Mr. Frucher stated: "The CBOE plan will involve the CBOE -- a self-regulatory organization -- directly in the business of payment for order flow, which we believe is inappropriate for a regulator. Moreover, this plan will create a competitive environment in which other exchanges will be compelled to adopt plans which call for even higher levels of market maker assessment and payment levels to order flow providers. Although the PHLX does not believe that payment for order flow is, or should be, illegal generally, or that it represents a threat to best execution and the discharge of brokers' fiduciary obligations in all circumstances, we believe that the CBOE has opened the dam to a flood of order flow payments, which will achieve an order of magnitude which will be unhealthy for price competition and investors.
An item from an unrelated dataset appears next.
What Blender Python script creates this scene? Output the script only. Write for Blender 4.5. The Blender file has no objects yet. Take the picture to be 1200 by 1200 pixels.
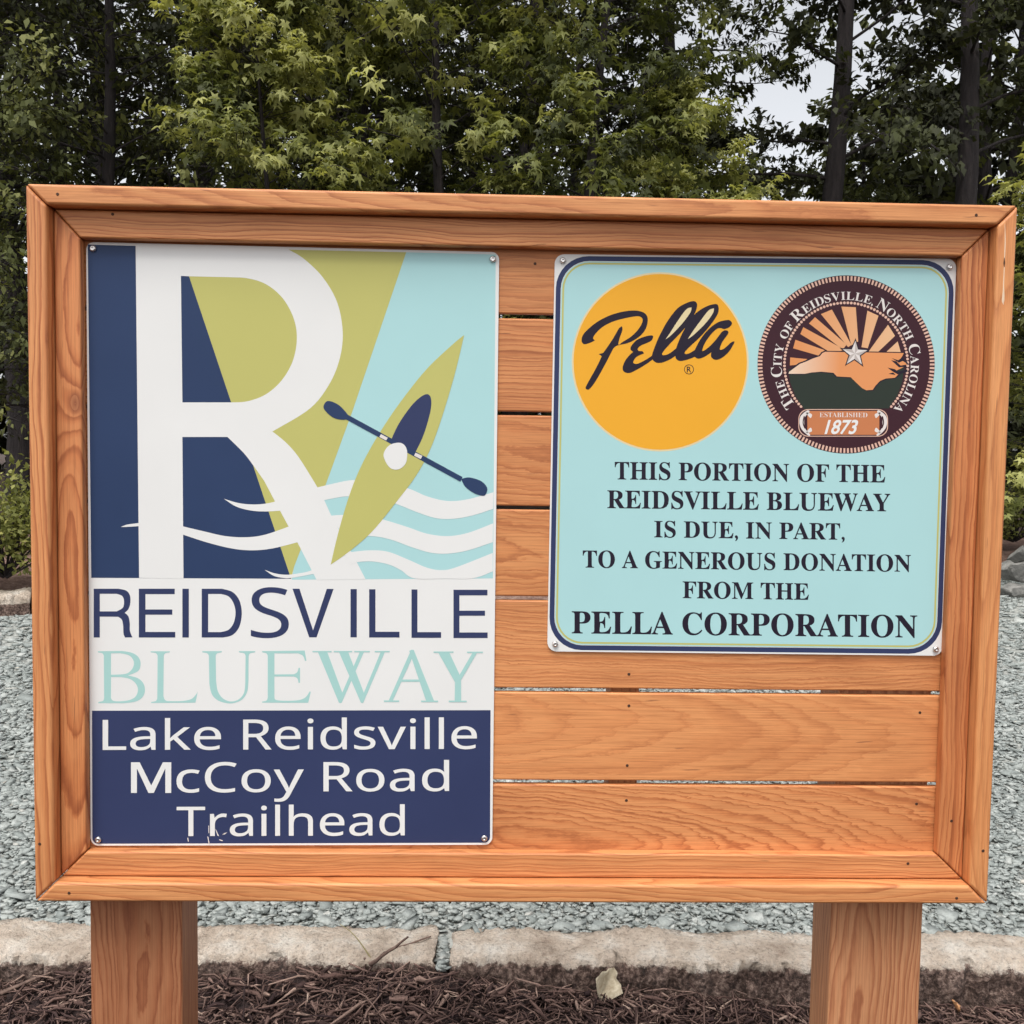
import bpy, bmesh, math, random
import numpy as np
from mathutils import Vector, Matrix
from mathutils.geometry import tessellate_polygon

scene = bpy.context.scene
COL = scene.collection
rng = np.random.default_rng(7)
random.seed(7)

# ------------------------------------------------------------------ camera
F_PX = 1152.0
BZ = 0.71                                   # height of the board's lower edge above the mulch
CAM = Vector((-0.0571, -1.4767, 0.6889 + BZ))
PITCH, YAW, ROLL = 0.0574, 0.0269, 0.0149
_f = Vector((math.sin(YAW) * math.cos(PITCH), math.cos(YAW) * math.cos(PITCH), -math.sin(PITCH)))
_r = _f.cross(Vector((0, 0, 1))).normalized()
_u = _r.cross(_f)
CR = math.cos(ROLL) * _r + math.sin(ROLL) * _u
CU = -math.sin(ROLL) * _r + math.cos(ROLL) * _u
cam_d = bpy.data.cameras.new('camera')
cam_d.sensor_width = 36.0
cam_d.lens = 36.0 * F_PX / 1200.0
cam_d.clip_start = 0.05
cam_d.clip_end = 3000
cam = bpy.data.objects.new('camera', cam_d)
COL.objects.link(cam)
cam.matrix_world = Matrix(((CR.x, CU.x, -_f.x, CAM.x), (CR.y, CU.y, -_f.y, CAM.y), (CR.z, CU.z, -_f.z, CAM.z), (0, 0, 0, 1)))
scene.camera = cam

# ------------------------------------------------------------------ light: bright overcast day
SUN_EL, SUN_AZ = math.radians(64), math.radians(201)     # azimuth measured from +Y clockwise
world = bpy.data.worlds.new('World')
scene.world = world
world.use_nodes = True
nt = world.node_tree
nt.nodes.clear()
sky = nt.nodes.new('ShaderNodeTexSky')
sky.sky_type = 'NISHITA'
sky.sun_disc = False
sky.sun_elevation = SUN_EL
sky.sun_rotation = SUN_AZ
sky.air_density = 1.0
sky.dust_density = 3.0
sky.ozone_density = 1.0
hs = nt.nodes.new('ShaderNodeHueSaturation')
hs.inputs['Saturation'].default_value = 0.16
hs.inputs['Value'].default_value = 1.0
bg = nt.nodes.new('ShaderNodeBackground')
bg.inputs['Strength'].default_value = 0.15
wo = nt.nodes.new('ShaderNodeOutputWorld')
nt.links.new(sky.outputs[0], hs.inputs['Color'])
nt.links.new(hs.outputs[0], bg.inputs['Color'])
nt.links.new(bg.outputs[0], wo.inputs['Surface'])
sun_d = bpy.data.lights.new('sun', 'SUN')
sun_d.energy = 1.4
sun_d.angle = math.radians(27)
sun_d.color = (1.0, 0.96, 0.90)
sun = bpy.data.objects.new('sun', sun_d)
COL.objects.link(sun)
_sd = Vector((math.sin(SUN_AZ) * math.cos(SUN_EL), math.cos(SUN_AZ) * math.cos(SUN_EL), math.sin(SUN_EL)))
sun.rotation_euler = _sd.to_track_quat('Z', 'Y').to_euler()
sun.location = _sd * 20
vs = scene.view_settings
vs.view_transform = 'Standard'
vs.look = 'None'
vs.gamma = 1.0
vs.use_curve_mapping = False
vs.exposure = 0.66
scene.cycles.max_bounces = 6
scene.cycles.diffuse_bounces = 3
scene.cycles.transparent_max_bounces = 8
scene.cycles.use_denoising = True

# ------------------------------------------------------------------ measuring helpers
def ray(px, py):
    return (_f + CR * ((px - 600) / F_PX) - CU * ((py - 600) / F_PX))
def on_y(px, py, Y):
    d = ray(px, py)
    return CAM + d * ((Y - CAM.y) / d.y)
def on_z(px, py, Z):
    d = ray(px, py)
    return CAM + d * ((Z - CAM.z) / d.z)

# ------------------------------------------------------------------ object helpers
def link(name, me, parent=None):
    o = bpy.data.objects.new(name, me)
    COL.objects.link(o)
    if parent is not None:
        o.parent = parent
    return o
def tag(o, label=None, cat=None, group=None, kind=None):
    if label: o['label'] = label
    if cat: o['category'] = cat
    if group: o['group'] = group
    if kind: o['kind'] = kind
    return o
def empty(name, loc=(0, 0, 0), rz=0.0):
    o = bpy.data.objects.new(name, None)
    o.empty_display_size = 0.2
    COL.objects.link(o)
    o.location = loc
    o.rotation_euler = (0, 0, rz)
    return o
def np_mesh(name, verts, faces, mats, face_mat=None, tint=None, smooth=False):
    """verts (N,3); faces: list of arrays, each (M,k)"""
    me = bpy.data.meshes.new(name)
    verts = np.ascontiguousarray(verts, dtype=np.float32)
    me.vertices.add(len(verts))
    me.vertices.foreach_set('co', verts.ravel())
    if not isinstance(faces, list): faces = [faces]
    nl = sum(f.size for f in faces); nf = sum(len(f) for f in faces)
    li = np.concatenate([f.ravel() for f in faces]).astype(np.int32)
    tot = np.concatenate([np.full(len(f), f.shape[1]) for f in faces]).astype(np.int32)
    st = np.concatenate([[0], np.cumsum(tot)[:-1]]).astype(np.int32)
    me.loops.add(nl); me.loops.foreach_set('vertex_index', li)
    me.polygons.add(nf)
    me.polygons.foreach_set('loop_start', st)
    for m in mats: me.materials.append(m)
    if face_mat is not None: me.polygons.foreach_set('material_index', np.asarray(face_mat, dtype=np.int32))
    if smooth: me.polygons.foreach_set('use_smooth', np.ones(nf, dtype=bool))
    me.update(calc_edges=True)
    if tint is not None:
        a = me.attributes.new('tint', 'FLOAT', 'FACE')
        a.data.foreach_set('value', np.asarray(tint, dtype=np.float32))
    return me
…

It will also create an enormous burden on small market makers, who will be compelled by the CBOE and other plans which will inevitably be filed by other exchanges to contribute to the war chest. These are among the reasons that we intend to request that the SEC abrogate the CBOE plan and to decline to approve other similar plans involving options exchanges taxing members to pay for order flow."

Mr. Frucher continued: "Although the PHLX believes that exchange-sponsored payment for order flow plans where the Exchange effects a compulsory assessment from its trading crowds represents bad public policy, we felt that we needed to establish the PHLX plan to maintain and enhance our competitive position in light of the CBOE plan.

Mr. Frucher concluded his remarks by noting: " We hope that the SEC abrogates the CBOE plan and does not approve other similar plans. However, if the SEC sees fit to permit these arrangements, the PHLX intends to do whatever is necessary to be a potent competitor."

The PHLX is the first securities exchange in the U.S. and the nation's fastest growing sectors index options exchange. Founded in 1790, PHLX is a market leader in the trading of over 2,300 stocks, 770 equity options, eleven sectors index options, and 100 currency pairs.